Camp Scene, 22nd New York Volunteers

Photograph from Matthew Brady Collection of the National Archives

This week’s blog post assignment relates to the required book by Chandra Manning: What This Cruel War Was Over. The entire book is required reading. This is a longer reading assignment than the Brown book, but here are some tips to help you read.

Based on your reading of the Manning book, your post should respond to ONE of the following two questions.
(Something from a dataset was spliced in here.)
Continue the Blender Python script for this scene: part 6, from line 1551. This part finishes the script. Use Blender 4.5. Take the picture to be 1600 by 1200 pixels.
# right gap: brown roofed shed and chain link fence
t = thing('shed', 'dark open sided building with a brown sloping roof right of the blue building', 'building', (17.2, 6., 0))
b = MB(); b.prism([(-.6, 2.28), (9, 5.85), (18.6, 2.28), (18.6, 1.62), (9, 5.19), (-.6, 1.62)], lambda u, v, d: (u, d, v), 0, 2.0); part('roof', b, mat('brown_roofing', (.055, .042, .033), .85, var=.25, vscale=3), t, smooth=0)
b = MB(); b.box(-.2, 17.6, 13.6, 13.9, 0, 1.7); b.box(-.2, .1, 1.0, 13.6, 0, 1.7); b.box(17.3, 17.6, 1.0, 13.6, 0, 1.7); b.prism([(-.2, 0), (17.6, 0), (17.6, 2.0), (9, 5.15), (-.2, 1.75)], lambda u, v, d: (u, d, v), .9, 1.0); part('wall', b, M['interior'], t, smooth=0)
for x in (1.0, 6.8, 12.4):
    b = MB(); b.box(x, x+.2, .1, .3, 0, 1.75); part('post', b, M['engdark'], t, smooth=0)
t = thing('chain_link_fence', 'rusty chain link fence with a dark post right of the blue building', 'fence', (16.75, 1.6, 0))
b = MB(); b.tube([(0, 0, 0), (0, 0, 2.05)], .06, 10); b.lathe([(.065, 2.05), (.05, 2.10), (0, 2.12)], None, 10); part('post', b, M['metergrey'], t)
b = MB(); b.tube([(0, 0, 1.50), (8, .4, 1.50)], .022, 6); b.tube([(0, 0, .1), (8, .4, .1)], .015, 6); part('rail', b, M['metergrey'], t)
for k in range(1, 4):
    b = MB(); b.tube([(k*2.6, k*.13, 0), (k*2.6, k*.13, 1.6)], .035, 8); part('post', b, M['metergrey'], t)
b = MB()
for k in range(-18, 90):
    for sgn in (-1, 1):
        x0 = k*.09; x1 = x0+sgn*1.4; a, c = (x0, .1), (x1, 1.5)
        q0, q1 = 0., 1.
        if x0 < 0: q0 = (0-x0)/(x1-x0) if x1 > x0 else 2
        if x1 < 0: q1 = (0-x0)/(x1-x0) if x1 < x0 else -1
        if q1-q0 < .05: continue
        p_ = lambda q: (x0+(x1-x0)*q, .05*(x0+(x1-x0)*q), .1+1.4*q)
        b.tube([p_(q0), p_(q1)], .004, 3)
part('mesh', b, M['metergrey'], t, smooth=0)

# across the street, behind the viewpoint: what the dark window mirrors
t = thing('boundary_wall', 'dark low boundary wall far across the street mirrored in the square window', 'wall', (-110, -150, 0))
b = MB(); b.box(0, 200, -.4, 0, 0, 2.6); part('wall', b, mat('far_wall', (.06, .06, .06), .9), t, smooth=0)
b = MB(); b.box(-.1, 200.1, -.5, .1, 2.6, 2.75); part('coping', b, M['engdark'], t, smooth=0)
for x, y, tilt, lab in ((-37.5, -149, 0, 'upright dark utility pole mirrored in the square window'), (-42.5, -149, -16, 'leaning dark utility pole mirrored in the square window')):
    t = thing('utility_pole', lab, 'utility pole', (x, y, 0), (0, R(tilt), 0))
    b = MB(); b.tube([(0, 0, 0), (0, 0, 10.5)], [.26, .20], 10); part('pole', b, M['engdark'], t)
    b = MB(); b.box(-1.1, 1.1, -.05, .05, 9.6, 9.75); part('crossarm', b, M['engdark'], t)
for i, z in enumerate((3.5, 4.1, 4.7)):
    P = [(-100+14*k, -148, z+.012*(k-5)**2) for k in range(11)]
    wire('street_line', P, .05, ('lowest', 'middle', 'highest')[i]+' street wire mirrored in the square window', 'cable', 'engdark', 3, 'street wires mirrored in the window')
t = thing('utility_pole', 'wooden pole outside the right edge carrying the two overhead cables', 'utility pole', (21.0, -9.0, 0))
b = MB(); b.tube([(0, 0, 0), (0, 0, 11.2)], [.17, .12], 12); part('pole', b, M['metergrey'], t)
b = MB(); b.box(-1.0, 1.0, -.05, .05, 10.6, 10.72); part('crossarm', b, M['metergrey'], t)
Option #1: In class on Thursday, Alex raised the question of why non-slaveholders in the South would fight for a Confederate government that was, according to its own Constitution, dedicated to upholding slavery. A related question is why Northern soldiers would ever fight in a war to emancipate slaves if they were not always fully committed to racial equality or abolition. Does Manning’s book offer any evidence or arguments to answer these two questions?

Option #2: The primary aim of Manning’s book is to understand what motivated soldiers in the ranks during the Civil War. Did soldiers’ thinking about the war change over time? To answer this question, focus on one of the two armies–Union or Confederate–and choose two moments in the War, at least a year apart. How were the motivations of soldiers at one of the moments you’ve chosen different from or similar to their motivations at the other moment?
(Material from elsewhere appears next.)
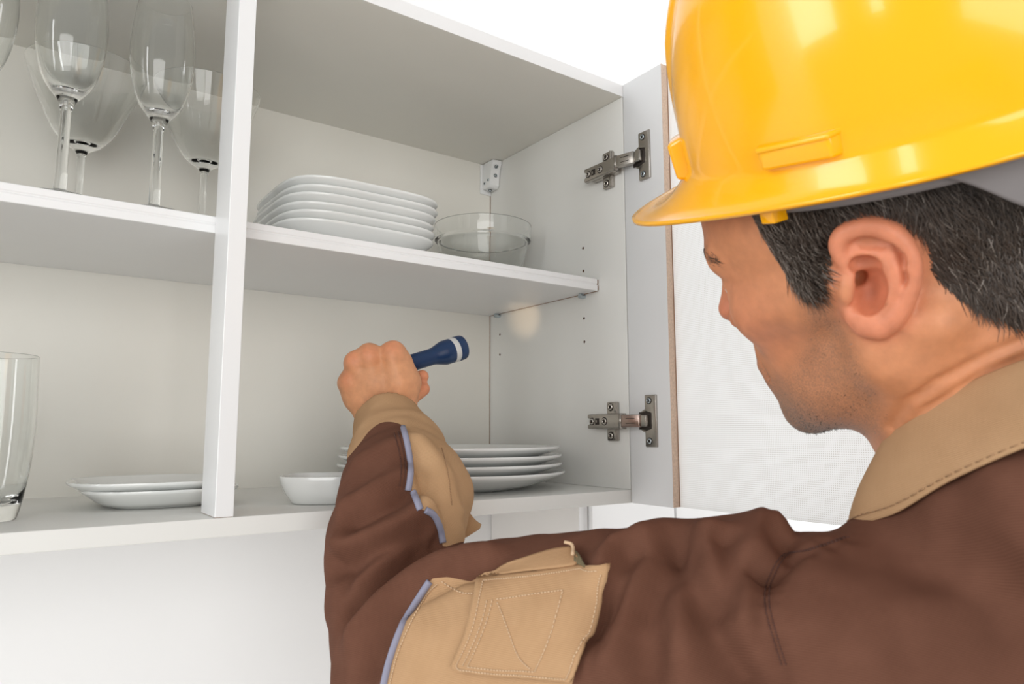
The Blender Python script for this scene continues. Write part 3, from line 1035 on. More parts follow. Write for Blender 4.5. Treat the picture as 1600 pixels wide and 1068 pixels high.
# ---- left hand: metres in the camera's directions (right, up, away) about the middle of the fist
HK = .915                                                      # size of the hand against an average one
HC = P(595, 590, .732)
HB = np.stack([RT, UP, FW], 1)
TA = np.array([.78, .25, .57]); TA /= np.linalg.norm(TA)       # direction of the torch
TC = np.array([0, .0065, .038])


def ha(*mm):
    return np.array(mm) / 1000.


E1 = np.array([0, 1, 0]) - TA * TA[1]; E1 /= np.linalg.norm(E1)
E2 = np.cross(E1, TA); E2 = E2 if E2[2] > 0 else -E2           # away, square to the torch


def wrap(s, mcp, tip_phi, rad, r, ph0=20, extra=None):
    """a finger from its knuckle round the torch: s along the torch, angle from its top over its far side"""
    out = [mcp]
    for ph in (ph0, (ph0 + tip_phi) * .42, (ph0 + tip_phi) * .72, tip_phi):
        a = math.radians(ph)
        out.append(TC + TA * s + rad * (math.cos(a) * E1 + math.sin(a) * E2))
    if extra is not None:
        out[-1] = extra
    return out


fing = [
    (wrap(.019, ha(11.5, 28, 9), 215, .0205, .009, 20, ha(40, -1, 50)), [.0110, .0098, .0090, .0086, .0078]),
    (wrap(.000, ha(-13, 22.5, 5), 215, .0205, .009, 30), [.0114, .0100, .0092, .0088, .0080]),
    (wrap(-.018, ha(-30, 17, 6), 215, .0200, .009, 40), [.0106, .0094, .0088, .0084, .0076]),
    (wrap(-.033, ha(-36, -6, 9), 215, .0185, .008, 50), [.0100, .0086, .0080, .0074, .0068]),
]
thumb = ([ha(18, -30, 22), ha(26, -26, 34), ha(41, -15.5, 46)], [.0125, .0100, .0086])


def f_hand(x):
    q = (x - HC) @ HB / HK
    wr = ha(4, -50, 14)
    wx = ha(20, -85, -40)
    d = s_cap(q, ha(12, -52, 14), wr + ha(8, 4, 2), .021, .021)
    d = smin(d, s_cap(q, ha(-8, -50, 13), ha(-8, -50, 13) + ha(2, 4, 0), .0175, .0175), .012)
    d = smin(d, s_chain(q, [ha(-6, -50, 14), wx + ha(-10, 0, 0)], [.017, .022]), .012)
    d = smin(d, s_chain(q, [ha(13, -52, 14), wx + ha(10, 0, 0)], [.019, .024]), .012)
    pal = s_chain(q, [ha(17, -45, 13), ha(21, -8, 12), ha(14, 27, 11)], [.0165, .0150, .0128], .012)
    pal = smin(pal, s_chain(q, [ha(3, -42, 11), ha(-6, -4, 9), ha(-15, 26, 9)], [.0165, .0150, .0132], .012), .014)
    pal = smin(pal, s_chain(q, [ha(-6, -42, 12), ha(-21, -10, 10), ha(-30, 13, 10)], [.0155, .0140, .0120], .012), .014)
    pal = smin(pal, s_chain(q, [ha(-12, -42, 13), ha(-29, -24, 13), ha(-41, -7, 13)], [.0145, .0130, .0108], .012), .014)
    d = smin(d, pal, .014)
    d = smin(d, s_chain(q, [ha(20, -34, 17), ha(26, -6, 18), ha(22, 16, 17)], [.0150, .0135, .0105], .01), .012)       # thumb side of the palm
    for pts, rr in fing:
        fd = s_chain(q, pts, rr, .003)
        d = smin(d, fd, .007)
    d = smin(d, s_chain(q, thumb[0], thumb[1], .004), .005)
    for k, (pts, rr) in enumerate(fing):                          # bony knuckles
        d = smin(d, s_sph(q, pts[0] + np.array([0, .0015, -.003]), rr[0] * .80), .009)
    for kx in ((0, 11), (1, -13), (2, -29)):                      # tendons over the back of the hand
        m_ = fing[kx[0]][0][0]
        d = smin(d, s_chain(q, [ha(3 + kx[1] * .25, -38, 0), m_ * .5 + ha(3 + kx[1] * .25, -38, 0) * .5 + ha(0, 0, -1.5), m_ + ha(0, -4, -7)], [.0030, .0034, .0036], .004), .007)
    d = smin(d, s_chain(q, [ha(17, -30, 1), ha(20, -6, 0.5), ha(13, 22, 0)], [.006, .006, .005], .006), .012)
    tor = s_cap(q, TC - TA * .024, TC + TA * .09, .0104)
    return smax(d, -tor, .0010) * HK


lo = HC - .14; hi = HC + .14
V2, T2 = sdf_mesh(f_hand, lo, hi, .0013)
V2 = relax(V2, T2, 1)
SL = P(1330, 1010, .40); EL = P(650, 1040, .53)
WRIST = P(606, 668, .727)


def f_body(x):
    d = s_chain(x, [SL, EL, WRIST], [.050, .042, .023], .02)
    d = smin(d, s_chain(x, [SL + np.array([.03, -.03, -.01]), (-.11, -.50, -.06), (.02, -.565, -.09)], [.042, .040, .045], .02), .03)
    d = smin(d, s_chain(x, [(-.10, -.51, -.13), (-.08, -.57, -.36), (-.07, -.60, -.52)], [.105, .11, .10], .05), .05)
    d = smin(d, s_chain(x, [(.03, -.565, -.08), (.055, -.63, -.34), (.04, -.585, -.56)], [.05, .040, .026], .02), .02)
    # right hand hanging
    h0 = np.array([.038, -.578, -.58])
    d = smin(d, s_chain(x, [h0, h0 + (-.004, .012, -.07)], [.026, .030], .01), .02)
    for k in range(4):
        b = h0 + np.array([-.012, -.018 + .018 * k, -.085])
        d = smin(d, s_chain(x, [b, b + (-.004, .004, -.045), b + (-.012, .010, -.075 - .006 * (k in (1, 2)))], [.0095, .0088, .0075], .004), .004)
    d = smin(d, s_chain(x, [h0 + (-.012, .028, -.03), h0 + (-.018, .046, -.065), h0 + (-.020, .050, -.095)], [.012, .0105, .0085], .004), .006)
    for s in (-1, 1):
        d = smin(d, s_chain(x, [(-.07 + .085 * s, -.60, -.56), (-.07 + .09 * s, -.585, -.95), (-.07 + .095 * s, -.62, -1.34)], [.050, .05, .035], .03), .03)
    return d


V3, T3 = sdf_mesh(f_body, (-.50, -.76, -1.40), (.16, .14, .06), .006)
nb_ = [len(V1), len(V2), len(V3)]
Vb = np.concatenate([V1, V2, V3]); Tb = np.concatenate([T1, T2 + nb_[0], T3 + nb_[0] + nb_[1]])

# skin colouring that belongs to the man: redder ears and nose, beard shadow, mottling; plus painted shading contrast on the hand
Q = np.full((len(Vb), 3), 9.); Q[:nb_[0]] = head_local
base = np.tile(np.array([.56, .235, .112]), (len(Vb), 1))
F_, L_, U_ = Q.T


def bump3(c, r):
    return np.exp(-(((Q - np.array(c)) / np.array(r)) ** 2).sum(1))


red = np.array([.66, .225, .130])
re = np.clip(np.exp(-np.clip(-f_ear(head_local.astype(np.float32)) * 0 + np.maximum(f_ear(head_local.astype(np.float32)), 0), 0, 1) / .003), 0, 1)
k = np.zeros(len(Vb)); k[:nb_[0]] = re * .65
base = base * (1 - k[:, None]) + red * k[:, None]
k = np.clip(bump3((.110, 0, -.008), (.016, .022, .02)) * .6 + bump3((.070, .05, -.01), (.03, .03, .03)) * .30 + bump3((.095, 0, -.053), (.012, .024, .012)) * .6, 0, 1)
base = base * (1 - k[:, None]) + np.array([.62, .20, .125]) * k[:, None]
beard = np.zeros(len(Vb))
bd = poly_sd(np.stack([F_, U_], 1)[:nb_[0]], np.array([(30, 2), (20, 4), (14, -20), (10, -55), (22, -95), (60, -108), (115, -110), (118, -70), (112, -36), (98, -33), (92, -34), (82, -48), (64, -46), (40, -24)]) / 1000.)
beard[:nb_[0]] = np.clip(bd / .010 + .5, 0, 1)
beard[:nb_[0]] *= .45 + .55 * np.clip((head_local[:, 0] - .045) / .03, 0, 1) * np.clip((-.055 - head_local[:, 2]) / .03, 0, 1)
hd = np.zeros(len(Vb)); hd[nb_[0]:nb_[0] + nb_[1]] = 1
base = base * (1 - hd[:, None]) + np.array([.66, .315, .160]) * hd[:, None]
qh = (V2 - HC) @ HB / HK
kr = np.zeros(len(V2)); kb = np.zeros(len(V2))
for pts, rr in fing:                                              # redder knuckles and fingertips
    kr = np.maximum(kr, np.exp(-(np.linalg.norm(qh - pts[0] - np.array([0, .004, -.008]), axis=1) / .011) ** 2) * .7)
    kr = np.maximum(kr, np.exp(-(np.linalg.norm(qh - pts[-1], axis=1) / .012) ** 2) * .9)
kr = np.maximum(kr, np.exp(-(np.linalg.norm(qh - thumb[0][-1], axis=1) / .014) ** 2) * .9)
kb = np.exp(-(((qh - np.array([-.006, -.004, 0])) / np.array([.026, .026, .03])) ** 2).sum(1)) * .55  # darker brown mid-back of the hand, shading contrast put into the colour
sl_ = slice(nb_[0], nb_[0] + nb_[1])
base[sl_] = base[sl_] * (1 - kr[:, None]) + np.array([.66, .225, .120]) * kr[:, None]
base[sl_] = base[sl_] * (1 - kb[:, None]) + np.array([.52, .245, .115]) * kb[:, None]

M_skin, nt, b = nodes('skin')
b.inputs['Roughness'].default_value = .48
b.inputs['Specular IOR Level'].default_value = .35
b.inputs['Subsurface Weight'].default_value = .12
b.inputs['Subsurface Radius'].default_value = (1, .35, .18)
b.inputs['Subsurface Scale'].default_value = .004
at = N(nt, 'ShaderNodeAttribute', attribute_name='skin')
tc = N(nt, 'ShaderNodeTexCoord')
n1 = N(nt, 'ShaderNodeTexNoise', i_Scale=130., i_Detail=5.); nt.links.new(tc.outputs['Object'], n1.inputs['Vector'])
r1 = N(nt, 'ShaderNodeMapRange', n1=.3, n2=.7, n3=.91, n4=1.08); nt.links.new(n1.outputs['Fac'], r1.inputs[0])
mu = N(nt, 'ShaderNodeVectorMath', operation='SCALE'); nt.links.new(at.outputs['Color'], mu.inputs[0]); nt.links.new(r1.outputs[0], mu.inputs['Scale'])
ab = N(nt, 'ShaderNodeAttribute', attribute_name='beard')
n2 = N(nt, 'ShaderNodeTexNoise', i_Scale=1100., i_Detail=2.); nt.links.new(tc.outputs['Object'], n2.inputs['Vector'])
r2 = N(nt, 'ShaderNodeMapRange', n1=.42, n2=.62, n3=.0, n4=1.); nt.links.new(n2.outputs['Fac'], r2.inputs[0])
r3 = N(nt, 'ShaderNodeMath', operation='MULTIPLY_ADD', n1=.9, n2=.45); nt.links.new(r2.outputs[0], r3.inputs[0])
m4 = N(nt, 'ShaderNodeMath', operation='MULTIPLY'); nt.links.new(r3.outputs[0], m4.inputs[0]); nt.links.new(ab.outputs['Fac'], m4.inputs[1])
mx = N(nt, 'ShaderNodeMix', data_type='RGBA'); mx.inputs[7].default_value = (.20, .125, .085, 1)
nt.links.new(m4.outputs[0], mx.inputs[0]); nt.links.new(mu.outputs[0], mx.inputs[6]); nt.links.new(mx.outputs[2], b.inputs['Base Color'])
n3 = N(nt, 'ShaderNodeTexNoise', i_Scale=700., i_Detail=4.); nt.links.new(tc.outputs['Object'], n3.inputs['Vector'])
bp = N(nt, 'ShaderNodeBump', i_Strength=.22, i_Distance=.0006); nt.links.new(n3.outputs['Fac'], bp.inputs['Height']); nt.links.new(bp.outputs[0], b.inputs['Normal'])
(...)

While you’re reading Manning’s book and thinking about these questions, you may also want to pay attention to the basic chronology of the war–major turning points, battles, and events. In class we will not be studying all of the battles of the War in detail, so this book is your primary opportunity to get a basic overview of the war’s history from beginning to end. Taking some notes about the key military junctures and figures will be useful to you later in the class.

Unlike with your previous blog posts, do not post your response as a comment on this post. I’m going to be assigning you to your small groups over the weekend, and each small group will get its own group blog. Your blog post this week will be posted on that new small group blog. Instructions about how to do this will be given in class on Tuesday. [P.S. Instructions are now available here.] In the meantime, you may want to begin writing your response in a text file on your own computer so that you can copy and paste it into the blog post after Tuesday.
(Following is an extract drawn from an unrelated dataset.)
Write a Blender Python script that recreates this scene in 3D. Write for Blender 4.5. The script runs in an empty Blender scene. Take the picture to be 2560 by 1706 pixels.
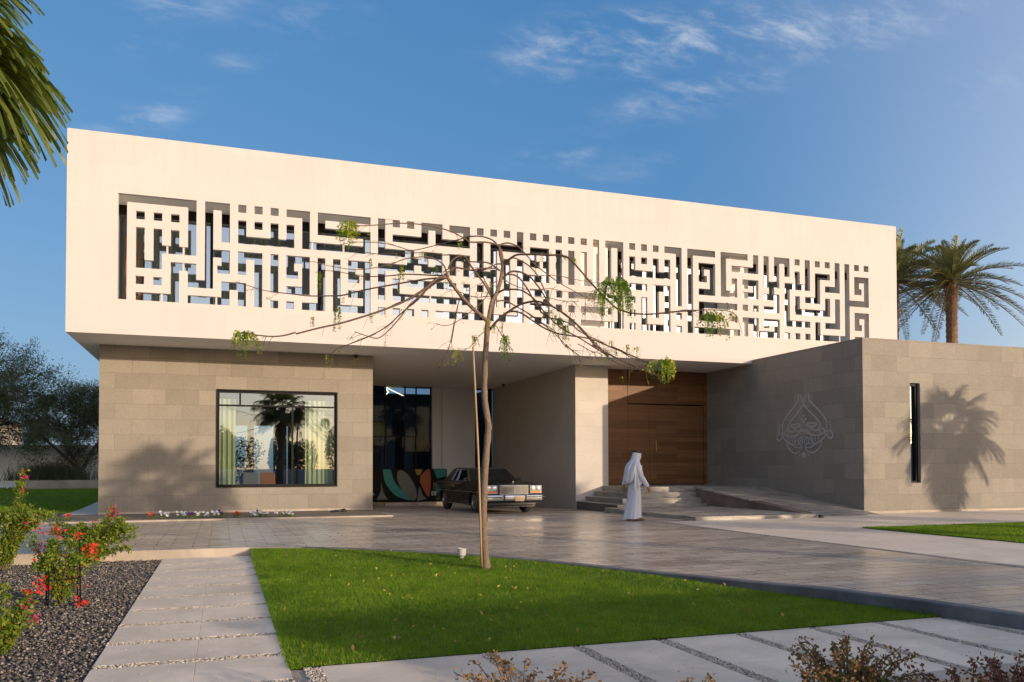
import bpy, bmesh, math, random
import numpy as np
from mathutils import Vector, Matrix, Euler
rnd = random.Random(7); rng = np.random.default_rng(7)
SC = bpy.context.scene; COL = SC.collection
R_ = math.radians
# ------------------------------------------------------------------ camera
cam_d = bpy.data.cameras.new('camera'); cam = bpy.data.objects.new('camera', cam_d); COL.objects.link(cam); SC.camera = cam
cam_d.sensor_width = 36; cam_d.lens = 29.122; cam_d.shift_y = 0.1063; cam_d.clip_end = 9000; cam_d.clip_start = .05
CAM = Vector((3.9201, -24.5093, 1.34))
_r = Vector((0.94373569, -0.33069365, -0.00215687)); _u = Vector((-0.00526168, -0.02153647, 0.99975422)); _f = Vector((0.33065882, 0.94349239, 0.02206474))
cam.matrix_world = Matrix(((_r.x, _u.x, -_f.x, CAM.x), (_r.y, _u.y, -_f.y, CAM.y), (_r.z, _u.z, -_f.z, CAM.z), (0, 0, 0, 1)))
# ------------------------------------------------------------------ light and sky
SUN_AZ, SUN_EL = 32.5, 10.0      # azimuth to the right of the facade normal, behind the camera
SKY_GAIN = .442
WARM = ((.8, 1.36), (.8, 1.17), (.8, 1.18))
SUN_STRENGTH, SKY_STRENGTH, EXPOSURE = 2.0, 0.15, 1.18
SUN_COL = (1.0, 0.80, 0.585)
sx, sy = math.sin(R_(SUN_AZ)), -math.cos(R_(SUN_AZ))
sd = bpy.data.lights.new('sun', 'SUN'); sd.energy = SUN_STRENGTH; sd.angle = R_(.5); sd.color = SUN_COL
so = bpy.data.objects.new('sun', sd); COL.objects.link(so)
so.rotation_euler = Vector((sx * math.cos(R_(SUN_EL)), sy * math.cos(R_(SUN_EL)), math.sin(R_(SUN_EL)))).to_track_quat('Z', 'Y').to_euler()
so.location = (20, -30, 30)
W = bpy.data.worlds.new('World'); SC.world = W; W.use_nodes = True
SC.view_settings.view_transform = 'Standard'; SC.view_settings.look = 'None'; SC.view_settings.gamma = 1; SC.view_settings.exposure = EXPOSURE
SC.view_settings.use_curve_mapping = False
nt = W.node_tree; nt.nodes.clear()
def N(nt, t, **k):
    n = nt.nodes.new(t)
    for a, b in k.items():
        if a in n.inputs.keys(): n.inputs[a].default_value = b
        else: setattr(n, a, b)
    return n
def lk(nt, a, b): nt.links.new(a, b)
def math_(nt, op, a, b=None, c=None, clamp=False):
    n = nt.nodes.new('ShaderNodeMath'); n.operation = op; n.use_clamp = clamp
    for i, v in enumerate((a, b, c)):
        if v is None: continue
        if isinstance(v, (int, float)): n.inputs[i].default_value = v
        else: nt.links.new(v, n.inputs[i])
    return n.outputs[0]
def mixc(nt, fac, a, b, blend='MIX'):
    n = nt.nodes.new('ShaderNodeMix'); n.data_type = 'RGBA'; n.blend_type = blend
    for i, v in ((0, fac), (6, a), (7, b)):
        if isinstance(v, (int, float)): n.inputs[i].default_value = v
        elif isinstance(v, tuple): n.inputs[i].default_value = v if len(v) == 4 else (*v, 1)
        else: nt.links.new(v, n.inputs[i])
    return n.outputs[2]
sky = N(nt, 'ShaderNodeTexSky', sky_type='NISHITA', sun_disc=False, sun_elevation=R_(SUN_EL), sun_rotation=math.atan2(sx, sy), air_density=1.0, dust_density=1.2, ozone_density=1.6)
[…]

Blog Post #3 will be due by 9 a.m. next Thursday, January 27.

Blog Post #2

Friday, January 14th, 2011

Your second blog post assignment is based on the assigned reading for this week. You should read pp. 1-55 of Thomas Brown’s The Public Art of Civil War Commemoration and use specific evidence and examples from that reading when writing your comment. This book is a required text and is available in the Rice University bookstore and on 2-hour reserve at Fondren Library.

Your comment should do two things:

Task #1: Select one feature of the Dick Dowling statue in Hermann Park, which we visited yesterday, and compare it with the monuments whose designs and inscriptions are discussed by Brown on pp. 22-41. Then briefly answer: What conclusions would you draw about the Dowling statue based on its similarity to or difference from other monuments discussed by Brown? (If you would like to look refresh your memory of the statue, an anonymous local artist has posted some photographs of it on Flickr.)

Task #2: Based on your reading of Brown, come up with a potential question for research about the Dowling statue we saw. After reading Brown’s survey of post-Civil War commemorations of veterans, what would you most like to know about this statue in particular and its history? What do you think answering this question would tell us about the memory of the Civil War?

Post your responses to both tasks in the comment section below. You may wish to consult the blog post rubric (PDF) that Mercy discussed in class on Thursday to remind yourself about the important objectives for these posts. Your comment is due by 9 a.m. next Thursday, January 20.